Dhiego Morais 10/02/2019Locke & Key: Bem-vindo a LovecraftApesar de já conhecer Joe Hill por A Estrada da Noite, seu primeiro romance, foi Mestre das Chamas que definitivamente me cativou e me fez prestar mais atenção nas suas obras lançadas aqui no Brasil. Desta forma, fiquei surpreso quando Locke & Key foi anunciado nas terras tupiniquins pelo selo Geektopia, da editora Novo Século. Black Friday vai, Black Friday vem, acabei arriscando e adquirindo o livro.
Locke & Key é o primeiro volume de seis de uma graphic novel de fantasia com elementos de terror sobrenatural, escrita por Joe Hill e com arte de Gabriel Rodriguez. Premiada inclusive com o British Fantasy Award, a história deverá ganhar uma adaptação pelo canal de streaming Hulu.
“Eles precisavam de algumas portas fechadas entre eles e o que aconteceu”.
Nesse primeiro volume, Joe Hill demonstra logo nas primeiras páginas a sua habilidade nata em escrever histórias de terror. Aqui fica claro que ele soube transitar muito bem entre a prosa verborrágica dos romances e a fluidez e agilidade dos quadrinhos. Valendo-se do recurso gráfico, Hill narra dois momentos temporais, alternando entre o passado e o presente da família Locke, sempre prezando em manter um clima essencialmente de suspense que gela os ossos e provoca ansiedade no leitor.

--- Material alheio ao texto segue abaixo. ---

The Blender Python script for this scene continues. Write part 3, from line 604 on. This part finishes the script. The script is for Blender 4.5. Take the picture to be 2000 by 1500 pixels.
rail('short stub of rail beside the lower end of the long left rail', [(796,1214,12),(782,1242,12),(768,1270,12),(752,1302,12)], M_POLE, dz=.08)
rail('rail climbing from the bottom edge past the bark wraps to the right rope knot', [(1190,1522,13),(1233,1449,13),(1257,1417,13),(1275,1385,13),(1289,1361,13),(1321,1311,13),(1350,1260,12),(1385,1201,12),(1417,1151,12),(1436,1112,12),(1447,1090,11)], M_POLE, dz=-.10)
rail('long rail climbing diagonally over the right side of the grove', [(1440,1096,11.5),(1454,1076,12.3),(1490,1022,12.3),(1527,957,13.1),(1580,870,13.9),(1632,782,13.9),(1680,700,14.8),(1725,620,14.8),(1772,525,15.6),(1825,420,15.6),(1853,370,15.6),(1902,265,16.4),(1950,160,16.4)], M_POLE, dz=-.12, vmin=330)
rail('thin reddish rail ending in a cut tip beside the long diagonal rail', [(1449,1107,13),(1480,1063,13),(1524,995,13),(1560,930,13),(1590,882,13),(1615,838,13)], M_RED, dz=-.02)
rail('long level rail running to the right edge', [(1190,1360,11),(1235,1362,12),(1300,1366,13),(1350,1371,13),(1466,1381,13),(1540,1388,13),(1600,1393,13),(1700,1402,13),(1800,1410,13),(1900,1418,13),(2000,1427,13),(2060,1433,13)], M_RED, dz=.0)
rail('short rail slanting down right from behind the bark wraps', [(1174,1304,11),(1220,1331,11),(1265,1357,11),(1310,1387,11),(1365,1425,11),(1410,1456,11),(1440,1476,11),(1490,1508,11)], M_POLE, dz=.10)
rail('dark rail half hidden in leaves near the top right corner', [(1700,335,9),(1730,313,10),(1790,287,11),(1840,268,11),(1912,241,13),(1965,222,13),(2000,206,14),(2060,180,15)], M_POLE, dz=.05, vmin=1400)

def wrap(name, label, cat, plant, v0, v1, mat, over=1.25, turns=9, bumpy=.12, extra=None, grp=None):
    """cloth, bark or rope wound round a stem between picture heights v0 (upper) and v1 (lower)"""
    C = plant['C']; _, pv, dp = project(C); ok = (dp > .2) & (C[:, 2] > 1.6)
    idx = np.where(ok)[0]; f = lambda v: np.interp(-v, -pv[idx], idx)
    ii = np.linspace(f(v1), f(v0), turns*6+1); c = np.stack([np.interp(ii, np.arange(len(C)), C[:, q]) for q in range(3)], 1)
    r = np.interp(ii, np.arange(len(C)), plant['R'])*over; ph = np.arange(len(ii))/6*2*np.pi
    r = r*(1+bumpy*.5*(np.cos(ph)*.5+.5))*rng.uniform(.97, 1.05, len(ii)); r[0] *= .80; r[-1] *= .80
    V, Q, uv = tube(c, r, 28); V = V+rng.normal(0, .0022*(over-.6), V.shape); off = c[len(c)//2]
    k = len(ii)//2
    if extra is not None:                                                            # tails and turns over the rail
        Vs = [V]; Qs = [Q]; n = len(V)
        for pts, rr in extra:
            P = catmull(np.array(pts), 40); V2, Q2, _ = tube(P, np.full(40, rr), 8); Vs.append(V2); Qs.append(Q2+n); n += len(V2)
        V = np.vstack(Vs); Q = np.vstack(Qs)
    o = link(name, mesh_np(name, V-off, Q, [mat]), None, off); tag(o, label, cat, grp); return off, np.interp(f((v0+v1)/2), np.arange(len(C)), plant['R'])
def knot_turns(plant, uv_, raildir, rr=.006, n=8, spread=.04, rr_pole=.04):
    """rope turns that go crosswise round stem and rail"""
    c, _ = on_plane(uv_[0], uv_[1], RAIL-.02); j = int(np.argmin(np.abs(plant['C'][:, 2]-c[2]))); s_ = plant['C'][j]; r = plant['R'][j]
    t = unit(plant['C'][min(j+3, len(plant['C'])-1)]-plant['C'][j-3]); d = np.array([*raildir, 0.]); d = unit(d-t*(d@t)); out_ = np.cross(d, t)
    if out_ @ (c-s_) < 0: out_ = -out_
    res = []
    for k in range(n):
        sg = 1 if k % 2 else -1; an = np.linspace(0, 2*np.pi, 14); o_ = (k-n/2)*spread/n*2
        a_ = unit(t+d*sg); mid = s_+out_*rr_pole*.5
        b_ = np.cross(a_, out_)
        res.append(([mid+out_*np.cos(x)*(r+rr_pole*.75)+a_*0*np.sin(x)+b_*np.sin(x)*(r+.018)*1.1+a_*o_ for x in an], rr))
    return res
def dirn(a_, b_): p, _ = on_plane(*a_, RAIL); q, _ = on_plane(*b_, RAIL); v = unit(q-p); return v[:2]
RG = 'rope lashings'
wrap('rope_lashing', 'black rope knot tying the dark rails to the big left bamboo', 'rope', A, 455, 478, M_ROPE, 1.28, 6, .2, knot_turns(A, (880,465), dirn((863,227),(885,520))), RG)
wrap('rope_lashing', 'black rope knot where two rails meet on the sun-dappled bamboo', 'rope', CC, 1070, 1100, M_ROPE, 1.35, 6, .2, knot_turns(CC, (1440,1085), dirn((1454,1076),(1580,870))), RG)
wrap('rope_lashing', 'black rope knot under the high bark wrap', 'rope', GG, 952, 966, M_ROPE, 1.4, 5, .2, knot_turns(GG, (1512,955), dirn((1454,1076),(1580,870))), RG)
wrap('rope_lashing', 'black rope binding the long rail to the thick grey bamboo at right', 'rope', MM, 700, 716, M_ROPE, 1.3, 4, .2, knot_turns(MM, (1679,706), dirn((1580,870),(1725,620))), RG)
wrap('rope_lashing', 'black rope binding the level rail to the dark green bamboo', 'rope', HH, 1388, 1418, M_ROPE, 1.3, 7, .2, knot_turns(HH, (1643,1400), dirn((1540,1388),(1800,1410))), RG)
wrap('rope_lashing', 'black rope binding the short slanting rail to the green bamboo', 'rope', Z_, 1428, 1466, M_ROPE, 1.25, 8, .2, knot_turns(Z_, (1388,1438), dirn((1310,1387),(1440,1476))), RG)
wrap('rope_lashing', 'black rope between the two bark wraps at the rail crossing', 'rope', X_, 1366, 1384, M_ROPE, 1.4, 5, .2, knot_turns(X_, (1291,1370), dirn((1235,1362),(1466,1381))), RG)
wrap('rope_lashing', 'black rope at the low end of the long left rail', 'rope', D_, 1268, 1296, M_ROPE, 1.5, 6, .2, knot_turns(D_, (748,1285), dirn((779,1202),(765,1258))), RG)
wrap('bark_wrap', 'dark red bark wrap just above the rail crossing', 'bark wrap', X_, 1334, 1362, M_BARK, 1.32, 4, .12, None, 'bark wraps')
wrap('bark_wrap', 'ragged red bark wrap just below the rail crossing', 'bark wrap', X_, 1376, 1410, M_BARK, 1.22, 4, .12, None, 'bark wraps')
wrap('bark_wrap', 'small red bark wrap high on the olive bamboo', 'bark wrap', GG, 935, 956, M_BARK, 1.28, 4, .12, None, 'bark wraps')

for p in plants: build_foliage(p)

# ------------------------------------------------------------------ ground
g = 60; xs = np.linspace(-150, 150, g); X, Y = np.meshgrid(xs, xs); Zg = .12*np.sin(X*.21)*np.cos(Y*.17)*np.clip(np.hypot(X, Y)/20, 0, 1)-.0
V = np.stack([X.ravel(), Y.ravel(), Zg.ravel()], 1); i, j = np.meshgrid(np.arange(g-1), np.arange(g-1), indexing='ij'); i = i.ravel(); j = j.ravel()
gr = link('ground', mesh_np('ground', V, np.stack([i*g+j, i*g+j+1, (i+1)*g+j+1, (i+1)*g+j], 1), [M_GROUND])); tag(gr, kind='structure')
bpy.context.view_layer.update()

O passado da família Locke é assombroso, cheio de dor e assassinato. Logo, a ideia de se mudar para Keyhouse, uma mansão da família em que o patriarca havia crescido na Nova Inglaterra parece a melhor opção.
Apesar de Locke & Key aparentar ser uma história simples de assassinato e passado obscuro de uma família “X”, Hill é capaz de delinear com maestria um cenário de melancolia, revolta, tristeza e bullying, sem se esquecer dos valores fraternos.
É complicado falar sobre a trama do quadrinho, pois o plot inicial, o assassinato é tudo o que sabemos no início, e o mistério da obra gira justamente em entender como e por que tudo aquilo aconteceu com a família Locke e suas consequências em Lovecraft, Massachusetts. Claro, como boa parte das obras de Hill, a história não é tão simplória e se aproveita do sobrenatural para construir uma trama ainda mais complexa com o passar das páginas.
Em Locke & Key os leitores são levados a conhecer a família Locke. Tyler é o filho mais velho de Nina e Rendell. Robusto e durão, ele é o típico adolescente impaciente, mas que prefere sofrer longe dos olhos alheios. Os traços de Gabriel Rodriguez, embora delicados, dão toda a caracterização necessária para explicitar a solidão e a raiva do jovem. Kinsey é a adolescente que sofre uma transformação inclusive física e de comportamento, após o trauma. A melancolia também está nos traços da ilustração. Bode é o mais novo, um garoto ainda, cuja imaginação ferve com a idade. Ainda que seja muito jovem, Bode é sensível às transformações de sua família ao seu redor, e pouco lhe escapa. No entanto, inocência e ingenuidade também fazem parte de suas características. Hill aproveitará muito a ideia de Bode ao longo do primeiro volume dessa série de quadrinhos.
É válido ressaltar que o autor não mede palavras nem descrições, erguendo cenas visualmente pesadas e impactantes, parte disso graças à parceria com Rodriguez. Diferentemente de algumas HQs, em Locke & Key há uma série de cenas violentas, afinal, a história das personagens principais não é bela. Hill consegue transformar esse suspense em terror, e esse terror em choque, pois não há segurança para ninguém.
“Eu fiquei bom em adivinhar o que acontece a seguir. É como um dom”.
Em busca de não tornar a história demasiadamente fantasiosa, os vilões, por assim dizer, da HQ, realmente são capazes de estimular as mais diferentes aversões dos leitores.
É muito interessante como Hill trabalha as questões sociais como pobreza, violência, mentiras e ausência de amor ou abandono nas vidas de algumas personagens.
Locke & Key trata de valores familiares e também do valor, do peso que o passado tem para cada um de nós; de escolhas difíceis que precisamos tomar independente da idade. Cada chave abre uma porta. Basta coragem para querer atravessá-la.